■ **Aim**
Each line below should be quoted exactly, please.

** Start Data lines **

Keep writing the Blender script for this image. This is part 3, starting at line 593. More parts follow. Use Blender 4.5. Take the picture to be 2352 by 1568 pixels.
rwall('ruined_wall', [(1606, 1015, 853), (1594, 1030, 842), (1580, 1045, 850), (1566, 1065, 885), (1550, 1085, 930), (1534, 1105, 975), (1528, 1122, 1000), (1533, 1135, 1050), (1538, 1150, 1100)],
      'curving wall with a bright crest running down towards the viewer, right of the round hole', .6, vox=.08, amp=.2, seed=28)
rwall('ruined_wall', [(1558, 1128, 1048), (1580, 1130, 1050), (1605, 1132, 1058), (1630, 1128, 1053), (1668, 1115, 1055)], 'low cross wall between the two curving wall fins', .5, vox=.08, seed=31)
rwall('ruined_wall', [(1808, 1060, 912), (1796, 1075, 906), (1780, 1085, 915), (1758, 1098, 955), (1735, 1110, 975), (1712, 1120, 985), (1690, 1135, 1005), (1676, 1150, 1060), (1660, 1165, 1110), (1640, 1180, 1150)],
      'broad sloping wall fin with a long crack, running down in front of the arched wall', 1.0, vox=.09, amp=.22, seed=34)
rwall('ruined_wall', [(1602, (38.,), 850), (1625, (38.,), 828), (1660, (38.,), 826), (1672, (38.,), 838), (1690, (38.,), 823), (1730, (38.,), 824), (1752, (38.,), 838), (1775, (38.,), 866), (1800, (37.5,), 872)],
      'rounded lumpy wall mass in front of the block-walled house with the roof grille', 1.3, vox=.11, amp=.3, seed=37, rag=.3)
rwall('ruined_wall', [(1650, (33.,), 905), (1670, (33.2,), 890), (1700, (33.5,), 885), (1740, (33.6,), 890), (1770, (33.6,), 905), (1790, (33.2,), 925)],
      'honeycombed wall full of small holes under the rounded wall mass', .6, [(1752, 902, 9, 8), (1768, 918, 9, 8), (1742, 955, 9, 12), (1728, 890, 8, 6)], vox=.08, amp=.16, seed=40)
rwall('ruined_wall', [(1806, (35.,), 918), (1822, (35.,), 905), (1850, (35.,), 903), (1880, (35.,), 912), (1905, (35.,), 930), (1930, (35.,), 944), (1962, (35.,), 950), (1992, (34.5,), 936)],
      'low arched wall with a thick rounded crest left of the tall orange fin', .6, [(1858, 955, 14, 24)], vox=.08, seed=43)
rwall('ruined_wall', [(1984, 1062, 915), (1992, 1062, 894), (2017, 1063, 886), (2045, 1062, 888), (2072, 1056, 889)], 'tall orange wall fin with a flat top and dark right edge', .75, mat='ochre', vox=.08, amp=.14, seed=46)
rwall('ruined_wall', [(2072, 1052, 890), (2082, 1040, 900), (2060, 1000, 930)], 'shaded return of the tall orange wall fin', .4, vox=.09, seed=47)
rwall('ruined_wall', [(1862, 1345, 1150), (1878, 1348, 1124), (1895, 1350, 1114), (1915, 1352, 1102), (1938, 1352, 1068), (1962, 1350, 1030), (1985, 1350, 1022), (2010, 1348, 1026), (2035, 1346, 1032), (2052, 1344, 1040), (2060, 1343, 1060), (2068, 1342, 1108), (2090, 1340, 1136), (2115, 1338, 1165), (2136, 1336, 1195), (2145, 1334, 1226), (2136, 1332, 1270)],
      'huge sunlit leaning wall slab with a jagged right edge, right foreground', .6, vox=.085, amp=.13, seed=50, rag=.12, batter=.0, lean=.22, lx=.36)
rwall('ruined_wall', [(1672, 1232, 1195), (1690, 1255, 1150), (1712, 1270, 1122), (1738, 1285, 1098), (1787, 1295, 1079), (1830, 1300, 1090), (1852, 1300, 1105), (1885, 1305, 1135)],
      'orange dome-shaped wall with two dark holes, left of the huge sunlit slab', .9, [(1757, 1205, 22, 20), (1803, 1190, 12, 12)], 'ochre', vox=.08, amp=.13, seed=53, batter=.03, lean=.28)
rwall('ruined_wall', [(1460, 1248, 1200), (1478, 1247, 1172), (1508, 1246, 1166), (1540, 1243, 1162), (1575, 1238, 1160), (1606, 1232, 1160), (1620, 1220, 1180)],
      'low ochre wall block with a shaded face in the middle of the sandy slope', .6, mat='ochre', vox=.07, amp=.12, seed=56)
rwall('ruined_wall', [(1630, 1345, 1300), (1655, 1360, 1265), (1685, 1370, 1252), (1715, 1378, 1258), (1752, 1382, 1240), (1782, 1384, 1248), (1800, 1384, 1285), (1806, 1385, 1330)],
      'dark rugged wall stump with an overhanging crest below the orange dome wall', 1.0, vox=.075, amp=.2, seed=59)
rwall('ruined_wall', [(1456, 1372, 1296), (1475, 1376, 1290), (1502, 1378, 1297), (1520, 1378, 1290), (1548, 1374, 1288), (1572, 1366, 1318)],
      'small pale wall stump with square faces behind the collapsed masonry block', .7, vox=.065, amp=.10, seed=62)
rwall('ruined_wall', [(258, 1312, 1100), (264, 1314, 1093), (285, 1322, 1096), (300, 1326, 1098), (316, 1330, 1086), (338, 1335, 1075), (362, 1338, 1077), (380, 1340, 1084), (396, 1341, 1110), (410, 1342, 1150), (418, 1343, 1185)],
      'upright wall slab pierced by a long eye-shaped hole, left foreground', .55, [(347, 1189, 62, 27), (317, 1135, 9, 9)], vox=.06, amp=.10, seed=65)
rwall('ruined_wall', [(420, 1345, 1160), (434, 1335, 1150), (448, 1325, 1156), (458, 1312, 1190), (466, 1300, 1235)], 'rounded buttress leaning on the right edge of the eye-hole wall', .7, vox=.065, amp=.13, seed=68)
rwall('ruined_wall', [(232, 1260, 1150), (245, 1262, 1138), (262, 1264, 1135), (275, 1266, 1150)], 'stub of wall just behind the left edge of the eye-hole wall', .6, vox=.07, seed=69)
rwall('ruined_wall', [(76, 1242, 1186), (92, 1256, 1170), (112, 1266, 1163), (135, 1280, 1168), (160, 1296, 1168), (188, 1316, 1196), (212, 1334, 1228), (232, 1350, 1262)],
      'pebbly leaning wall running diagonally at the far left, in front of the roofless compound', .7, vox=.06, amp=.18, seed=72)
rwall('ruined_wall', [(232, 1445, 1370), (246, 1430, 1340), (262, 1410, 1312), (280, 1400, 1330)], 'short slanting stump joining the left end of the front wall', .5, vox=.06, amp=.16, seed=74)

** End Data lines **

■ **Response to this exercise**
Keep writing the Blender script for this image. This is part 3, starting at line 593. More parts follow. Use Blender 4.5. Take the picture to be 2352 by 1568 pixels.
rwall('ruined_wall', [(1606, 1015, 853), (1594, 1030, 842), (1580, 1045, 850), (1566, 1065, 885), (1550, 1085, 930), (1534, 1105, 975), (1528, 1122, 1000), (1533, 1135, 1050), (1538, 1150, 1100)],
      'curving wall with a bright crest running down towards the viewer, right of the round hole', .6, vox=.08, amp=.2, seed=28)
rwall('ruined_wall', [(1558, 1128, 1048), (1580, 1130, 1050), (1605, 1132, 1058), (1630, 1128, 1053), (1668, 1115, 1055)], 'low cross wall between the two curving wall fins', .5, vox=.08, seed=31)
rwall('ruined_wall', [(1808, 1060, 912), (1796, 1075, 906), (1780, 1085, 915), (1758, 1098, 955), (1735, 1110, 975), (1712, 1120, 985), (1690, 1135, 1005), (1676, 1150, 1060), (1660, 1165, 1110), (1640, 1180, 1150)],
      'broad sloping wall fin with a long crack, running down in front of the arched wall', 1.0, vox=.09, amp=.22, seed=34)
rwall('ruined_wall', [(1602, (38.,), 850), (1625, (38.,), 828), (1660, (38.,), 826), (1672, (38.,), 838), (1690, (38.,), 823), (1730, (38.,), 824), (1752, (38.,), 838), (1775, (38.,), 866), (1800, (37.5,), 872)],
      'rounded lumpy wall mass in front of the block-walled house with the roof grille', 1.3, vox=.11, amp=.3, seed=37, rag=.3)
rwall('ruined_wall', [(1650, (33.,), 905), (1670, (33.2,), 890), (1700, (33.5,), 885), (1740, (33.6,), 890), (1770, (33.6,), 905), (1790, (33.2,), 925)],
      'honeycombed wall full of small holes under the rounded wall mass', .6, [(1752, 902, 9, 8), (1768, 918, 9, 8), (1742, 955, 9, 12), (1728, 890, 8, 6)], vox=.08, amp=.16, seed=40)
rwall('ruined_wall', [(1806, (35.,), 918), (1822, (35.,), 905), (1850, (35.,), 903), (1880, (35.,), 912), (1905, (35.,), 930), (1930, (35.,), 944), (1962, (35.,), 950), (1992, (34.5,), 936)],
      'low arched wall with a thick rounded crest left of the tall orange fin', .6, [(1858, 955, 14, 24)], vox=.08, seed=43)
rwall('ruined_wall', [(1984, 1062, 915), (1992, 1062, 894), (2017, 1063, 886), (2045, 1062, 888), (2072, 1056, 889)], 'tall orange wall fin with a flat top and dark right edge', .75, mat='ochre', vox=.08, amp=.14, seed=46)
rwall('ruined_wall', [(2072, 1052, 890), (2082, 1040, 900), (2060, 1000, 930)], 'shaded return of the tall orange wall fin', .4, vox=.09, seed=47)
rwall('ruined_wall', [(1862, 1345, 1150), (1878, 1348, 1124), (1895, 1350, 1114), (1915, 1352, 1102), (1938, 1352, 1068), (1962, 1350, 1030), (1985, 1350, 1022), (2010, 1348, 1026), (2035, 1346, 1032), (2052, 1344, 1040), (2060, 1343, 1060), (2068, 1342, 1108), (2090, 1340, 1136), (2115, 1338, 1165), (2136, 1336, 1195), (2145, 1334, 1226), (2136, 1332, 1270)],
      'huge sunlit leaning wall slab with a jagged right edge, right foreground', .6, vox=.085, amp=.13, seed=50, rag=.12, batter=.0, lean=.22, lx=.36)
rwall('ruined_wall', [(1672, 1232, 1195), (1690, 1255, 1150), (1712, 1270, 1122), (1738, 1285, 1098), (1787, 1295, 1079), (1830, 1300, 1090), (1852, 1300, 1105), (1885, 1305, 1135)],
      'orange dome-shaped wall with two dark holes, left of the huge sunlit slab', .9, [(1757, 1205, 22, 20), (1803, 1190, 12, 12)], 'ochre', vox=.08, amp=.13, seed=53, batter=.03, lean=.28)
rwall('ruined_wall', [(1460, 1248, 1200), (1478, 1247, 1172), (1508, 1246, 1166), (1540, 1243, 1162), (1575, 1238, 1160), (1606, 1232, 1160), (1620, 1220, 1180)],
      'low ochre wall block with a shaded face in the middle of the sandy slope', .6, mat='ochre', vox=.07, amp=.12, seed=56)
rwall('ruined_wall', [(1630, 1345, 1300), (1655, 1360, 1265), (1685, 1370, 1252), (1715, 1378, 1258), (1752, 1382, 1240), (1782, 1384, 1248), (1800, 1384, 1285), (1806, 1385, 1330)],
      'dark rugged wall stump with an overhanging crest below the orange dome wall', 1.0, vox=.075, amp=.2, seed=59)
rwall('ruined_wall', [(1456, 1372, 1296), (1475, 1376, 1290), (1502, 1378, 1297), (1520, 1378, 1290), (1548, 1374, 1288), (1572, 1366, 1318)],
      'small pale wall stump with square faces behind the collapsed masonry block', .7, vox=.065, amp=.10, seed=62)
rwall('ruined_wall', [(258, 1312, 1100), (264, 1314, 1093), (285, 1322, 1096), (300, 1326, 1098), (316, 1330, 1086), (338, 1335, 1075), (362, 1338, 1077), (380, 1340, 1084), (396, 1341, 1110), (410, 1342, 1150), (418, 1343, 1185)],
      'upright wall slab pierced by a long eye-shaped hole, left foreground', .55, [(347, 1189, 62, 27), (317, 1135, 9, 9)], vox=.06, amp=.10, seed=65)
rwall('ruined_wall', [(420, 1345, 1160), (434, 1335, 1150), (448, 1325, 1156), (458, 1312, 1190), (466, 1300, 1235)], 'rounded buttress leaning on the right edge of the eye-hole wall', .7, vox=.065, amp=.13, seed=68)
rwall('ruined_wall', [(232, 1260, 1150), (245, 1262, 1138), (262, 1264, 1135), (275, 1266, 1150)], 'stub of wall just behind the left edge of the eye-hole wall', .6, vox=.07, seed=69)
rwall('ruined_wall', [(76, 1242, 1186), (92, 1256, 1170), (112, 1266, 1163), (135, 1280, 1168), (160, 1296, 1168), (188, 1316, 1196), (212, 1334, 1228), (232, 1350, 1262)],
      'pebbly leaning wall running diagonally at the far left, in front of the roofless compound', .7, vox=.06, amp=.18, seed=72)
rwall('ruined_wall', [(232, 1445, 1370), (246, 1430, 1340), (262, 1410, 1312), (280, 1400, 1330)], 'short slanting stump joining the left end of the front wall', .5, vox=.06, amp=.16, seed=74)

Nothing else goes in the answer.